Во время полета я бросал иногда взгляд в окно – лед внизу был действительно взломан, превратился в сплошную кашу. И тут у меня появилось сомнение: нам вряд ли удалось бы добраться до корабля меньше чем за десять дней. Я возвращался в общество, где меня не покидало чувство неуверенности. Все здесь как-то путалось, куда-то неслось. Вертолет накренился, и в течение нескольких секунд в окне, как в рамке, я видел стоявший в одиночестве корабль. Он казался очень маленьким.
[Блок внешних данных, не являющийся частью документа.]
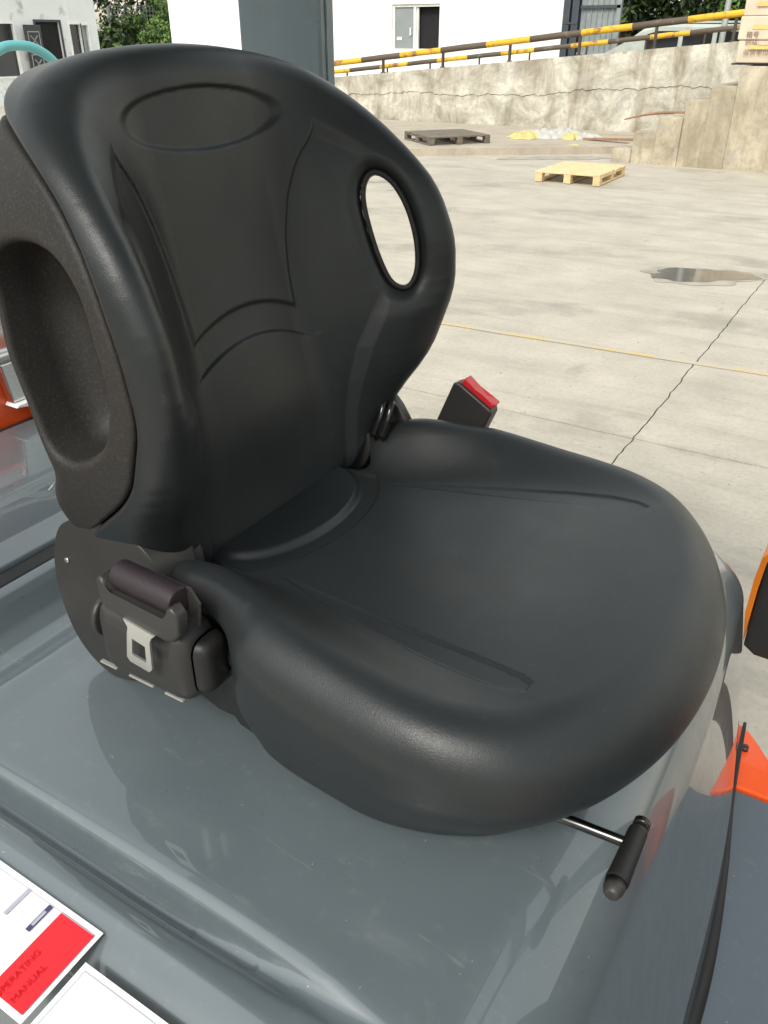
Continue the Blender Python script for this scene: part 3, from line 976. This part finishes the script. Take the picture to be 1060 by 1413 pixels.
for s, z in (('\u7bb1\u53f7', .335), ('\u5230\u7ad9:____', .245), ('\u6536\u8d27\u5355\u4f4d', .125)):
    text(s, .085, M['ink'], (-.47, -.409, z), (R(90), 0, 0), ct)

# teal hoop
bm = add_tube(bmesh.new(), spline([(0, -.42, 0), (0, -.40, .8), (0, -.36, 1.32), (0, -.24, 1.555), (0, -.10, 1.64), (0, 0, 1.655), (0, .09, 1.64), (0, .18, 1.585), (0, .27, 1.45), (0, .32, 1.2), (0, .36, .7), (0, .38, 0)], 6), .021, 12)
hp = empty('tube_hoop', (-3, 2.03, .001)); tag(hp, 'teal arched metal tube standing behind the seat back at the far left', 'tube')
obj('arch', bm, M['teal'], hp, True)
obj('cross_bar', add_tube(bmesh.new(), [(0, -.40, .6), (0, .36, .6)], .014, 10), M['teal'], hp, True)
obj('cross_bar', add_tube(bmesh.new(), [(0, -.41, .15), (0, .37, .15)], .014, 10), M['teal'], hp, True)

# ================================================================== FORKLIFT BODY
fk = empty('forklift', (0, 0, 0))
tag(fk, 'grey and orange forklift whose glossy hood carries the black seat', 'forklift')
HZ = 1.05
def hood_top(X, Y):
    ay = np.abs(Y)
    fade = ss(.44, .14, X)
    z = HZ - .006 * ss(.37, .44, ay) - fade * .029 * np.interp(ay, [.380, .386, .392, .397, .404, .411, .418, .424, .432], [0, .04, .25, .75, 1, .72, .22, .05, 0])
    z = z + .003 * fade * np.exp(-((ay - .437) / .008) ** 2)
    z = z - .006 * ss(.43, .56, ay)
    z = z + np.interp(X, [-.31, -.274, -.266, -.258, -.240, -.220, -.200, -.184, -.176, -.168, -.158, -.13], [.038, .038, .0365, .030, .006, -.004, -.0065, -.004, .000, .0025, .0025, 0])
    z = z - .018 * ss(.30, .50, X) * (1 - ss(.43, .5, ay) * .4)
    return z
def hoodF(X, Y, Z):
    zt = hood_top(X, Y)
    xf = .508 + .10 * (1.03 - Z) + .04 * ss(1.0, .6, Z) * (1 - .35 * (Y + .1) ** 2 * 4) - .10 * np.maximum(Y - .05, 0) ** 2 - .08 * np.maximum(-Y - .15, 0) ** 2
    a = rint((Z - zt), (X - xf) * .97, .085)
    b = np.abs(Y) - (.505 + .05 * ss(1.03, .85, Z))
    f = rint(a, b, .075)
    return np.maximum(np.maximum(f, -.285 - X), .545 - Z)
hood = implicit('hood', hoodF, (-.30, -.58, .53), (.66, .58, 1.11), .0075, M['hood'], fk)
b = bmesh.new(); add_box(b, -.318, -.288, -.53, .53, 1.02, 1.0835, .006, None, 2); obj('rubber_seal', b, M['rubber'], fk, True)
b = bmesh.new(); add_box(b, -.700, -.321, -.545, .545, .6, 1.0855, .008, None, 3); obj('rear_cover', b, M['hood'], fk, True)
b = bmesh.new(); add_box(b, -.722, -.703, -.545, .545, .6, 1.078, .002); obj('rubber_seal', b, M['rubber'], fk)
cwp = [(-1.35, .35), (-.725, .35), (-.725, 1.168), (-.745, 1.19), (-1.25, 1.16), (-1.35, 1.05)]
obj('counterweight', add_prism(bmesh.new(), cwp, -.55, .55, 'y', .015, 3), M['orange'], fk, True)
lp = obj('latch_plate', add_prism(bmesh.new(), [(.118, 1.195), (.128, 1.122), (.36, 1.122), (.36, 1.195)], -.722, -.702, 'x', .003, 2), M['steel'], fk)
obj('lip', add_prism(bmesh.new(), [(.124, 1.116), (.17, 1.108), (.36, 1.108), (.36, 1.121), (.128, 1.121)], -.724, -.690, 'x', .002, 2), M['white'], lp)
obj('latch_bar', add_tube(bmesh.new(), [(-.712, .05, 1.207), (-.712, .42, 1.207)], .011, 12), M['steel'], fk, True)
obj('back_plate', add_box(bmesh.new(), -.80, -.76, .05, .45, 1.192, 1.262, .004), M['steel'], fk)
obj('dark_block', add_box(bmesh.new(), -1.08, -.86, .08, .5, 1.185, 1.40, .02, None, 3), M['rubber'], fk, True)  # plain dark block filling the black area behind the pipes
for pts in ([(-.84, .1, 1.31), (-.83, .2, 1.315), (-.82, .25, 1.325), (-.82, .35, 1.34)], [(-.82, .1, 1.252), (-.80, .2, 1.292), (-.795, .225, 1.290), (-.79, .243, 1.262), (-.79, .246, 1.20)]):
    obj('pipe', add_tube(bmesh.new(), spline(pts, 6), .007, 10), M['steel'], fk, True)
# guard pillar at the rear left corner
gpil = [(-.398, .458), (-.262, .458), (-.257, .452), (-.247, .452), (-.243, .456), (-.243, .487), (-.398, .487)]
obj('guard_pillar', add_prism(bmesh.new(), gpil, 1.0, 2.12, 'z', .004, 2), M['hood2'], fk)
obj('weld_seam', add_tube(bmesh.new(), [(-.2425 + .0003 * math.sin(k * 1.7), .468, 1.1 + k * .02) for k in range(50)], [.0022 + .0008 * math.sin(k * 2.3) for k in range(50)], 6), M['hood2'], fk, True)
obj('guard_pillar', add_prism(bmesh.new(), [(x, -y) for x, y in gpil], 1.0, 2.12, 'z', .004, 2), M['hood2'], fk)
for y in (-.50, .50):
    obj('front_pillar', add_box(bmesh.new(), 1.16, 1.24, y - .035, y + .035, .92, 2.12, .006), M['hood2'], fk)
    obj('roof_rail', add_box(bmesh.new(), -.44, 1.26, y - .045, y + .045, 2.121, 2.18, .01), M['hood2'], fk)
obj('shade_roof_panel', add_box(bmesh.new(), -.43, .85, -.454, .454, 2.172, 2.184), M['hood2'], fk)  # unseen solid roof, added to darken the seat and the hood reflection
for k in (0, 8, 10):
    x = -.40 + k * .16
    obj('roof_bar', add_box(bmesh.new(), x - .022, x + .022, -.454, .454, 2.13, 2.17, .004), M['hood2'], fk)
# unseen mast in front of the cowl, added to darken the forward reflection
for y in (-.36, .36):
    obj('mast_rail', add_prism(bmesh.new(), [(1.72, y - .05), (1.88, y - .05), (1.88, y + .05), (1.86, y + .05), (1.86, y - .02), (1.74, y - .02), (1.74, y + .05), (1.72, y + .05)], .2, 2.3, 'z'), M['rubber'], fk)
for z in (.5, 1.2, 2.0):
    obj('mast_crossbar', add_box(bmesh.new(), 1.75, 1.85, -.309, .309, z, z + .12, .004), M['rubber'], fk)
obj('lift_cylinder', add_tube(bmesh.new(), [(1.8, 0, .3), (1.8, 0, 1.99)], .05, 14), M['rubber'], fk, True)
# floor plate, front seal, sill
obj('dashboard', add_prism(bmesh.new(), [(1.12, .58), (1.34, .58), (1.34, 1.22), (1.24, 1.25), (1.16, 1.12)], -.46, .46, 'y', .02, 3), M['plastic'], fk, True)
for y0 in (-.58, .48):
    obj('front_fender', add_prism(bmesh.new(), [(1.0, .45), (1.7, .45), (1.7, .80), (1.5, .92), (1.15, .92), (1.0, .70)], y0, y0 + .10, 'y', .02, 3), M['orange'], fk, True)
obj('front_seal', add_tube(bmesh.new(), spline([(.548, .60, .60), (.562, .42, .592), (.580, .27, .588), (.592, .12, .586), (.591, .0, .584), (.58, -.15, .583), (.58, -.3, .582), (.56, -.5, .58)], 8), [.003 + .011 * min(1, k / 34) for k in range(57)], 12), M['rubber'], fk, True)
obj('floor_plate', add_box(bmesh.new(), .50, 1.35, -.55, .462, .545, .572, .004), M['plate'], fk)
obj('side_sill', add_prism(bmesh.new(), [(.44, .466), (.66, .466), (.635, .51), (.562, .61), (.44, .69)], .42, .575, 'z', .004, 2), M['orange'], fk)
obj('bolt', add_tube(bmesh.new(), [(.560, .56, .575), (.560, .56, .584)], .006, 10), M['plastic'], fk, True)
obj('grab_post', add_tube(bmesh.new(), [(.632, .70, .25), (.632, .70, .93)], .026, 14), M['mudpost'], fk, True)
lamp = obj('marker_lamp', add_prism(bmesh.new(), [(.510, .762), (.53, .748), (.66, .745), (.67, .78), (.66, .99), (.56, .985), (.522, .965), (.510, .93)], .60, .72, 'y', .010, 3), M['plastic'], fk, True)
obj('lens', add_prism(bmesh.new(), [(.5085, .768), (.5085, .935), (.520, .964), (.503, .945), (.4995, .90), (.4995, .83)], .602, .715, 'y', .003, 2), M['lens'], lamp)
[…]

Когда мы приблизились, ангар на взлетной палубе был полон народа.
Несколько секунд мы неподвижно парили над самой палубой, затем сели. Двери вертолета распахнулись, и в него ворвался шум. Ветер от роторов поднимал рябь на тонком слое воды, покрывавшем взлетную палубу, делая ее скользкой. Я вытолкнул испуганных собак через дверь вертолета. Коснувшись ногами палубы, они запрыгали на одном месте, как только их когти ощутили твердую и скользкую палубную сталь. Матросы подхватывали собак и исчезали с ними, так что мне не пришлось заботиться о них. Я спрыгнул на взлетную палубу; о ужас, она была твердой, и грохот разнесся по всему кораблю.
Прямо передо мной было множество лиц – огромная толпа незнакомых людей, и такой ветер от роторов и шум от моторов, что нельзя было разобрать, кричали ли они что-нибудь, когда я очутился перед ними. Все улыбались… Я слышал теперь их голоса и ощущал пожатия рук. Все это привело меня в смущение и переполнило мои чувства. В этот момент мне было ясно лишь одно – наше путешествие окончено.